Having a spare Saturday afternoon and as the sun was beginning to show for the first time in a while, I fancied doing something energetic and decided I would go to Lydiard Park.

Driving there, I meandered my way through Grange Park and went into the park through the church entrance, which is off of Hay Lane or Tregoze Way, depending on your choice of route.

Going down the drive way, I was hit with the pure beauty of this wonderful park. The sun was coming through, it was well maintained and things were shaping up to being a great day.

Knowing that there are car parks at the top of the drive and that the whole estate is managed by donations and council funding, I was happy to pay £2 for a few hours parking, hoping the money is going to be put to good use within the park.

Wandering around the park, seeing the grand old house along with the gardens and the lake made me work up a small appetite and I found myself following my nose to the Forest Café. The Café from the outside looks like it always has, a wooden and glass structure, bolted next to the public toilets, which had flooded and were out of use to all of us who were not wearing waders.

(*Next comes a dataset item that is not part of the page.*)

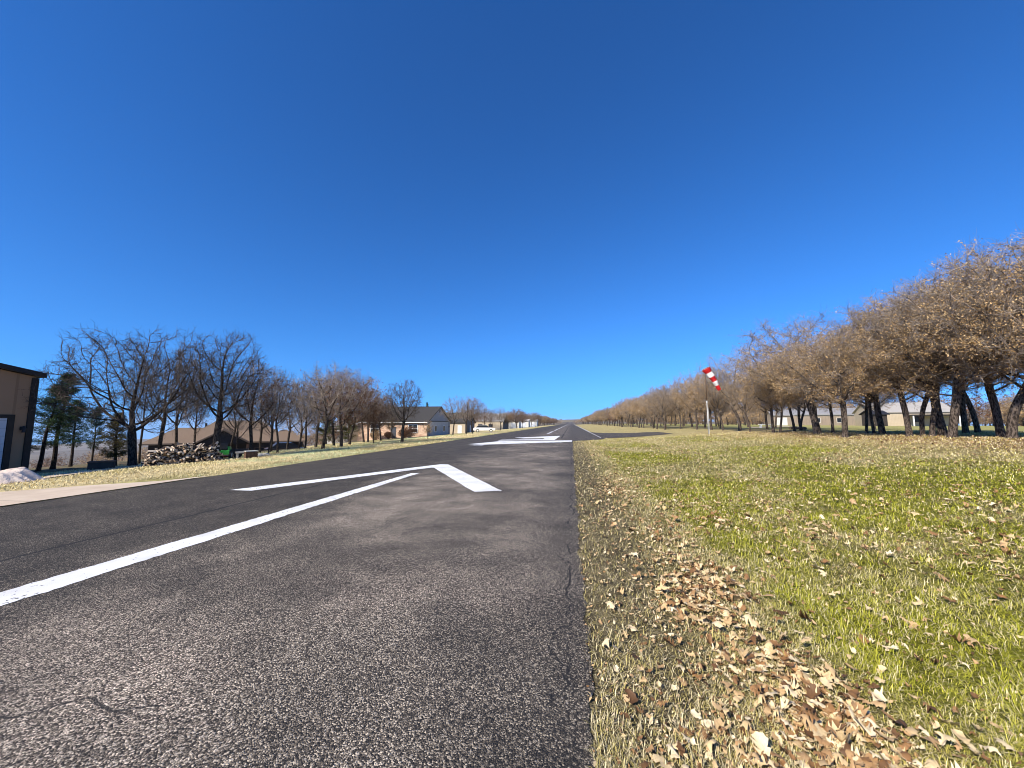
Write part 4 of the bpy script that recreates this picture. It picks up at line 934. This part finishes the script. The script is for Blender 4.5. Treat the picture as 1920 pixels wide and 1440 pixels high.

Beside the inconvenience convenience, entering the forest café, using the entrance by the children’s play park, brought back all the memories from a number of years ago. It was like walking along memory lane, in a nice way. The place was clean, busy and had everything people needed in a park cafe. It was dry, warm and inviting. It said it was open from 9.30 to 4.30 so I knew I had plenty of time to enjoy a spot of lunch.

I queued with everyone else and as I edged closer to the serving area I could see all the different boards and the selections that were on offer from sandwiches to hot food. There was a cabinet of cold drinks being sold behind the counter I could see the staff serving hot drinks by the till. I could also see the large display cabinets showing off all the cakes and goodies on sale. I found myself looking through the glass fronted cabinets and I started to measure the sizes of each cake to make sure I got the biggest slice, it was a shame the cake was taken from the other side by the staff.

Now just past the cabinets there was a hot unit, containing the savoury sausage rolls and pasties. They all looked good, along with the doughnuts and single cakes out on display on the worktops.

The staff were lovely, really polite and helpful. They were all slightly older than the normal age bracket that work in a cafés, but this is not a criticism, in fact it was nice to deal with people who there to serve people and not because they want some money to go out on a Saturday night, or to pay for their first car, or next tattoo?

I ordered a tea and a slice of cake, along with a sausage roll, winced only a little at the price but accepted that is what people pay and took my tray of delights over to a table.

I noticed that all around the café there were tables and areas of interest to keep children happy whilst parents munched on their food. It was obvious that children played in the park whilst the parents sat and watched from the comfort of the cafe. It should have been a lot noisier than it was, but the building kept the noise right down and it was a pleasant place to sit and look out over the park for a while.

Now the food, the sausage roll was OK, however someone must have set the temperature of the over to ‘furnace’ as the meat was well cooked and the scolding on the first bite told me so. However after the first mistake, I was thinking I should have gone for the sandwich option but when it was cut open it cooled quickly. There was little taste in it, or was it that my taste buds had been burnt out, either way the sausage roll was just a filler, a foundation for the slice of Victoria sponge cake.

Before I got to the cake I took a sip of tea, now bear in mind it had been sat for a while and there was no lid on the tea, it lead to a second scolding of the day. The tea was like molten lava and difficult to do anything with other than to leave it a while longer.

Now moving on to the cake, this was what I had been working up to. I picked the plate up off the tray and almost got frostbite on my fingers. The plate was freezing and the wrapping over the top held the cake in place and in a mini fridge. Unwrapping it, I felt confident no one had sneezed on it but if they had no germs would have survived in those cold temperatures.

It was a real shame because the cake was so cold, it was like eating ice-cream, which helped the scolding from earlier however as it had been almost frozen, it had turned the cake to a soggy, stodgy lump with the cream and jam fillings being hard instead of oozie. Please do not think I let this cake go to waste, oh no, it was consumed, so could not have been that bad.

Once the cold cake had gone, I was pleased that the tea was still hot and it sorted out the chilly episode returning my mouth to a state of blisters.

I appreciate that the café had a healthy flow of customers and people were spending money on food and drink however I am not sure there has been much feedback to the managers there. The venue is perfect for what it is, a café in a beautiful park, with great views, plenty of choice and enough seating and entertainment for everyone.

I do not want to start another McDonalds, Apple pie debate here and this is only my opinion, as I know others (my mum included) who have an asbestos mouth, would not flinch at drinking the tea or eating the sausage roll at the temperature it was served. However it would have been nice to bring the temperatures of all the cabinets to a more ‘middling’ setting so that people do not have to worry about how hot the “hot things” actually are and to enjoy a room temperature piece of cake.

I am sure temperatures can be adjusted and people have their opinion, however I would not want people to be put off going here. It really is a lovely setting and when I go back, I shall be staying away from the hot stuff and asking for a afresh sandwich and a cold drink instead.